The show could be described as the third panel in the actor-writer’s self-destructive machismo triptych, alongside The Job, in which he played a police officer, and Rescue Me, where he played a firefighter, but that would suggest that Sex&Drugs is as consistently excellent as The Job or as fitfully interesting as Rescue Me. It’s not. In fact, it’s the first heavily hyped new series of the year that could be described a total misfire.

There are a couple of big problems here, and lots of smaller ones. For starters, Leary’s Johnny is the most generic and poorly defined major character, after his daughter, whom we’ll deal with shortly. He’s mainly a collection of familiar Leary postures and attitudes. From his long leather jackets to his mussed-up hair to his still-prodigious consumption of booze and drugs and his poor-taste wisecracks (he says that John Lennon’s music was so boring after he got sober that if Mark David Chapman hadn’t shot him, “Yoko probably would’ve”), the character is a ridiculous and ultimately grating figure. He could be a middle-school-age suburban Generation-Xer’s fantasy of a crazy white rocker — probably one imagined in the 1970s, when the gods of ‘60s rock were filling up arenas and inspiring boys with chocolate-milk mustaches to doodle band logos on their binders. Johnny’s life is shabby and pathetic. He looks like shit, and other characters tell him so. And he’s still a major cokehead and boozer. He can’t get through a day, seemingly an hour, without doing something.

But what are we to make of him? Saying that the series expects us to make up our own minds about Johnny would be giving Sex&Drugs too much credit. Simply put, this is a series that wants to have its coke and snort it, too, and it’s not the first Leary series to have that problem. Even at its boldest and most pleasingly absurd, Leary’s work as a writer-producer has always had a childish element of macho fantasy. He’s always playing the loudmouthed satyr who screws up everyone else’s happiness but is so talented and interesting that you can’t help but like him, and the shows seesaw between seeing through the characters’ fantasies and validating them. 

Sex&Drugs 
is very much a Leary show in that way. There are constant wisecracks about what a failure he is, how leathery his face is, how weak most of his songs are, and so on, but he’s still the center of attention, the leader, the schemer, the troublemaker, the man in the spotlight. We just have to take the show’s word for it that Johnny deserves to be the main character, just as we have to take the show’s word for it when Johnny or some other character performs a song that’s supposed to be great or good or merely promising, because all of the songs sound like something a pretty good bar band might do when they weren’t covering other people’s material. Not only can Leary not sing, he can’t really do a rock ‘n’ roll growl or shout or talk-sing, either. This would be fine if the show were about a small-town guy who never left his small town, but we’re supposed to believe that a band fronted by Johnny was on the edge of something great back in the day, and there’s just no credible evidence for that onscreen.

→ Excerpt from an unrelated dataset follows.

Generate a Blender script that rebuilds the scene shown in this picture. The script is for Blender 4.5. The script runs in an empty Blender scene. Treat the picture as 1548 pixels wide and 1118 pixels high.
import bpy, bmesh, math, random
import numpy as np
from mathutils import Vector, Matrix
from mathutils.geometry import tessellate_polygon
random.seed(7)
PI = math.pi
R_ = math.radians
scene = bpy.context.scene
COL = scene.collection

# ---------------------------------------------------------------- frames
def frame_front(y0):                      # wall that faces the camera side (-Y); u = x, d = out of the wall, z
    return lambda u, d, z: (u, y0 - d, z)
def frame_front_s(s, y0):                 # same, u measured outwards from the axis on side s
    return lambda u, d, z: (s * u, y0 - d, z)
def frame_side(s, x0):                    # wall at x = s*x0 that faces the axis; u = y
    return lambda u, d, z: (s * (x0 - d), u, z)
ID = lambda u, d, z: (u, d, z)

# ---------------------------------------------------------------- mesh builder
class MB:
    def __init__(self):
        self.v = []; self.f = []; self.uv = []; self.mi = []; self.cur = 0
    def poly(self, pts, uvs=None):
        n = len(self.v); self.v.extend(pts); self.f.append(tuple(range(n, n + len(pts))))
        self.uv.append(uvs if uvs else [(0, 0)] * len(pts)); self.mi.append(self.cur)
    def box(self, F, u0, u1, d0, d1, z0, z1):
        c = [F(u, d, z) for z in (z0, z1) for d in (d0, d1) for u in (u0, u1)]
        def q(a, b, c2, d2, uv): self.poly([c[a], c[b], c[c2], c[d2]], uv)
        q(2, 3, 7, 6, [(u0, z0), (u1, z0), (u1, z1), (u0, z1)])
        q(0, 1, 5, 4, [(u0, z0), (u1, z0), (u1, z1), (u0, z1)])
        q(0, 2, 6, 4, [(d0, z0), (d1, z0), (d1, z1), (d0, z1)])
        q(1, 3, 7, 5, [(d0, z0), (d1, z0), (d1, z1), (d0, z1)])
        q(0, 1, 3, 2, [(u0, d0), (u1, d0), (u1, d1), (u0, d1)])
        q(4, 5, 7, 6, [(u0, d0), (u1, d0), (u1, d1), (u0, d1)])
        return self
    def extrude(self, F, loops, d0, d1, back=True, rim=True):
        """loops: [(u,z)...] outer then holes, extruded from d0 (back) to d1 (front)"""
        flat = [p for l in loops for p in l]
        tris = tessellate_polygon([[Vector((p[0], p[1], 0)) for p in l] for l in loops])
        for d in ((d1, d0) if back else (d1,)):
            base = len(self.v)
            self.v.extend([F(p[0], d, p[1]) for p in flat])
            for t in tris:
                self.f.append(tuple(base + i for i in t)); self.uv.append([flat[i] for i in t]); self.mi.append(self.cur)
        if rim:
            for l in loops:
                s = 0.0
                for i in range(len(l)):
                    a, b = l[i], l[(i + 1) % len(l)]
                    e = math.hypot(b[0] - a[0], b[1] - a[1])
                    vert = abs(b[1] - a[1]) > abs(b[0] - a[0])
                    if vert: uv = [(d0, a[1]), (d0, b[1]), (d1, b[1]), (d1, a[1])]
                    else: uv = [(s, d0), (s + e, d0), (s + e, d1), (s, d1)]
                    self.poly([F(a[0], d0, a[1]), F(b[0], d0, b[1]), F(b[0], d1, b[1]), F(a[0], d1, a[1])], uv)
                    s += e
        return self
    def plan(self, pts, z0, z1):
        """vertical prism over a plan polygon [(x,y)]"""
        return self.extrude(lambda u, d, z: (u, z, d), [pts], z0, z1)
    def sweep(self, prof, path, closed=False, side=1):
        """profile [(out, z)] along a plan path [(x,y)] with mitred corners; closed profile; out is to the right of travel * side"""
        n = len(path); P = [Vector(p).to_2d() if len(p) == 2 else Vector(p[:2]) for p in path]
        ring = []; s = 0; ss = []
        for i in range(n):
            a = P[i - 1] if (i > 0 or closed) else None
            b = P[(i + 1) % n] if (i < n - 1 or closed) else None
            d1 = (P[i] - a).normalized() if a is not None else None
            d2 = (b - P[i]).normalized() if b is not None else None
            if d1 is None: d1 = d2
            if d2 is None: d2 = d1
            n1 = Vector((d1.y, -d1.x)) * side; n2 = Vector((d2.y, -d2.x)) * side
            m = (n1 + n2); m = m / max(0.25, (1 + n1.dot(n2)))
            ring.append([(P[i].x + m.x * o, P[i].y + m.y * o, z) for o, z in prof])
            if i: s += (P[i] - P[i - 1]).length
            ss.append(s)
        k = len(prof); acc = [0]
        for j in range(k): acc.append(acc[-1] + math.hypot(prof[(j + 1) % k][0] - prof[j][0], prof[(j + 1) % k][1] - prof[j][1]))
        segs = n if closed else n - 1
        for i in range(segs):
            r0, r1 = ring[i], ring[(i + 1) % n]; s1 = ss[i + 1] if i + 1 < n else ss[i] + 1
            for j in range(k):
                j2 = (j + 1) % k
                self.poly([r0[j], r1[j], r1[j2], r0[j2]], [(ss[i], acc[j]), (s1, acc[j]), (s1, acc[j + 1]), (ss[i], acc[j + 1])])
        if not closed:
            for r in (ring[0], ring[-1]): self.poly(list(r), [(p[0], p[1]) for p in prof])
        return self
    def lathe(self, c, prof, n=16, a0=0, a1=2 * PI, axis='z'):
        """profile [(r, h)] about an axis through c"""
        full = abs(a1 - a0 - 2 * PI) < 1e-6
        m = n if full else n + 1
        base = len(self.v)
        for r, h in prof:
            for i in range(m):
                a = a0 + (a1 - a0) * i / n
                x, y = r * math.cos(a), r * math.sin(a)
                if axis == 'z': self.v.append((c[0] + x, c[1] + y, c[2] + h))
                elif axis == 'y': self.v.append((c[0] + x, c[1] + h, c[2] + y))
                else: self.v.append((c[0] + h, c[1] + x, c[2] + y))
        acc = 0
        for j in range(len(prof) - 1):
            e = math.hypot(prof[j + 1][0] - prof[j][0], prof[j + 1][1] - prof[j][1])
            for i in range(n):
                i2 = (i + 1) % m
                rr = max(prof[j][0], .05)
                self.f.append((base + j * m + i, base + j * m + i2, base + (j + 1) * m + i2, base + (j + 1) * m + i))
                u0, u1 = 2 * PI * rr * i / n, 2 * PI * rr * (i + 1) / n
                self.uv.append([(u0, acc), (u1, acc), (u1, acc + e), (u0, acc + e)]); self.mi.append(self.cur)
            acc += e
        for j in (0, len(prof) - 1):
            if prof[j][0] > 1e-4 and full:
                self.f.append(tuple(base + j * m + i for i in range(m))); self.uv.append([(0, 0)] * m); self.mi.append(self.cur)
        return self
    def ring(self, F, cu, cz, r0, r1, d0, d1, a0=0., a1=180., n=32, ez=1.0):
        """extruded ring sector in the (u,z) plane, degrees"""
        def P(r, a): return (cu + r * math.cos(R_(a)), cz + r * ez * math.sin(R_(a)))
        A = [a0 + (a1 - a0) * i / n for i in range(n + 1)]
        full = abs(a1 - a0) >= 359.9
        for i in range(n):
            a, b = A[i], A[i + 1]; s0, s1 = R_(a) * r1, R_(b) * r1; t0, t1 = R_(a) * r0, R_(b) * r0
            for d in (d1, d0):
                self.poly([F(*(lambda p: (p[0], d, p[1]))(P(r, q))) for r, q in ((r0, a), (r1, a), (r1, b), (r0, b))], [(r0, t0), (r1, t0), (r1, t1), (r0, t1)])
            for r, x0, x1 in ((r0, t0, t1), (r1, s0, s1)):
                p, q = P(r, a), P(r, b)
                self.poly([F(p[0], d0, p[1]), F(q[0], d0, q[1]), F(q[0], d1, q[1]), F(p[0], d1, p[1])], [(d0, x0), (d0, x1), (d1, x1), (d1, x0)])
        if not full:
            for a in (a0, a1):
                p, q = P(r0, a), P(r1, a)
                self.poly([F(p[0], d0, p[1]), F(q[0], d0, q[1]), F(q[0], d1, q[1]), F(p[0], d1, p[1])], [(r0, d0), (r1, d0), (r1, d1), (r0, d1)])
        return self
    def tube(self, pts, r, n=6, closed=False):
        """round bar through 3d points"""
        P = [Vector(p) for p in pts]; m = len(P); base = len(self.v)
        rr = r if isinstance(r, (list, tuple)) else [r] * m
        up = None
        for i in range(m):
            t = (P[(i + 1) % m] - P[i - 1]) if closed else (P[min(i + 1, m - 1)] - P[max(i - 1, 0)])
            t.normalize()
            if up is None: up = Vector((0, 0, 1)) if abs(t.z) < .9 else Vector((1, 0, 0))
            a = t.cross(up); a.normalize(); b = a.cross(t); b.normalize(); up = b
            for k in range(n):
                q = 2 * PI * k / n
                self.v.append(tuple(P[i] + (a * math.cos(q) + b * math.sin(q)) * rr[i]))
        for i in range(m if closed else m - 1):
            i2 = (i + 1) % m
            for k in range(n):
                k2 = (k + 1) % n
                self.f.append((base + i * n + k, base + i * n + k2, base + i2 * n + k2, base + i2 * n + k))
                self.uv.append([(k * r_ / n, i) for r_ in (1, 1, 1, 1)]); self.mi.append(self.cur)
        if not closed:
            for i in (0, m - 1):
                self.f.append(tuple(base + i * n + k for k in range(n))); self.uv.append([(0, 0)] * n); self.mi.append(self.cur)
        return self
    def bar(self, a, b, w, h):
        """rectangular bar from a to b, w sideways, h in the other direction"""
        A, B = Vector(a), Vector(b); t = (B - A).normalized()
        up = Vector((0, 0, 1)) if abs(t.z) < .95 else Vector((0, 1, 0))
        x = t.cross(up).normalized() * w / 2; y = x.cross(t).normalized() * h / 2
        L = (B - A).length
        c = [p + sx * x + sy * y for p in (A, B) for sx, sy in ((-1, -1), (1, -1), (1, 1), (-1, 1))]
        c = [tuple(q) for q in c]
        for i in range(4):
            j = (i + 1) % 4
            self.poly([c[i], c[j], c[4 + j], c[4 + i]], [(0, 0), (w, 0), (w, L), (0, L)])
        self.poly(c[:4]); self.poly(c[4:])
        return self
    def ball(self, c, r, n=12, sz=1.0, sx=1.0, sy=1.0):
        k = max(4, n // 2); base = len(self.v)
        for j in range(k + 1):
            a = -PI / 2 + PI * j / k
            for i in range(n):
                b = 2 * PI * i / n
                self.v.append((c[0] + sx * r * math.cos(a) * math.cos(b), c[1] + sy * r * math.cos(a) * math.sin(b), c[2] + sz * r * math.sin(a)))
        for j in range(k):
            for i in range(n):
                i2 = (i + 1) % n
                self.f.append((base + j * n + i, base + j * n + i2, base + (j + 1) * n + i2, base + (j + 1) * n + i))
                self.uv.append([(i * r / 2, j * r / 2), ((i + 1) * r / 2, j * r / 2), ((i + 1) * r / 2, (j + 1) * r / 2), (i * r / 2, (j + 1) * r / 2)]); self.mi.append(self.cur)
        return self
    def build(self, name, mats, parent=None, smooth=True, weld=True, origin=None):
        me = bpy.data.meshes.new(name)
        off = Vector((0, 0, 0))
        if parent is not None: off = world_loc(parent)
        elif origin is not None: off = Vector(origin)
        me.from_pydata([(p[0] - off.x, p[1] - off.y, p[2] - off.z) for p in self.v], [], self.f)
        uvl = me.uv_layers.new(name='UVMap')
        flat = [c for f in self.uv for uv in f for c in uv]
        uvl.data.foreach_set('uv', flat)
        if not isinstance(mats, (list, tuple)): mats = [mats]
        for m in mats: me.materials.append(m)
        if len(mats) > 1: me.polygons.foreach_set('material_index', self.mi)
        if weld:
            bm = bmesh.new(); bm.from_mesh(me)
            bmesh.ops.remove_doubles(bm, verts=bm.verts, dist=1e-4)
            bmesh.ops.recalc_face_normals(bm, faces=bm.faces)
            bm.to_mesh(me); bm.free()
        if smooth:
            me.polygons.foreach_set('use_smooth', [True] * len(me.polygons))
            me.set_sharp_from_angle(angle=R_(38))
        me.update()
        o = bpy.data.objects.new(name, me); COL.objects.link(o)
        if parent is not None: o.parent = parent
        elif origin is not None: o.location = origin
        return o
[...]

The other major problem is Gigi, who makes no psychological sense as a woman specifically or as a character generally. (Again, a frequent problem with women in Leary productions, although Callie Thorne’s Sheila Keefe on Rescue Me had her moments.) Gigi’s dad has been out of her life for 20 years, and the minute she meets him she’s talking like a ball-busting female Denis Leary, in rants that go on for half a page with no periods (except maybe for the ones that make her even crankier, eh, fellas?). She leaves her Ohio town and shows up in New York to tell her dad (who at first tries to pick her up in a club) that her mom gave her $200,000 and that she needs Johnny and Flash to patch up their differences (Johnny once slept with Flash’s girl) and write her some songs so that she can record them and become a star. “Maybe Mom was wrong about you,” she teases her dad. “She said you were a lazy, selfish, pothead alcoholic with a small dick and a death wish.” Then says, “You should not only feel guilty for never knowing me, you should feel really, really guilty about me growing up without a  father figure in  friggin’ A-Hole, Ohio, so leave your feelings out of this. I don’t need a dad, I need a goddamn songwriter.” The problem with this dialogue isn’t “nobody talks like this,” it’s that calling it dialogue would be an overstatement. It’s a list of motivations and feelings, and there’s plenty more like it in Sex&Drugs.

The show has a few bright moments here and there, mainly when the bandmates are breaking each others’ chops or just bantering (again, this is very Leary; the best scenes in The Job and Rescue Me took place, respectively, at the station house and the firehouse). And there are some sharp details, like the way that Flash has capitalized on his gun-for-hire gig as Lady Gaga’s guitar player by starting a Twitter account, @gagaleadguitar, that now has a six-figure following. But the net effect is still that of an advertisement for Denis Leary, Great American Antihero, which has just enough self-awareness to realize that advertisements are off-putting, and which therefore puts the character down before raising him up again. Even if you were fine with all that, the pathological sexual jealousy that animates every other scene between Gigi and Johnny in the early episodes might prove a deal-breaker. It’s queasily funny at first (Johnny is a womanizer, but hypocritically puritan when it comes to his own kid) but soon it becomes tiresome, then puzzling, then finally just gross. What middle-aged man is this obsessed with the chastity of his daughter, let alone one he didn’t know existed until recently?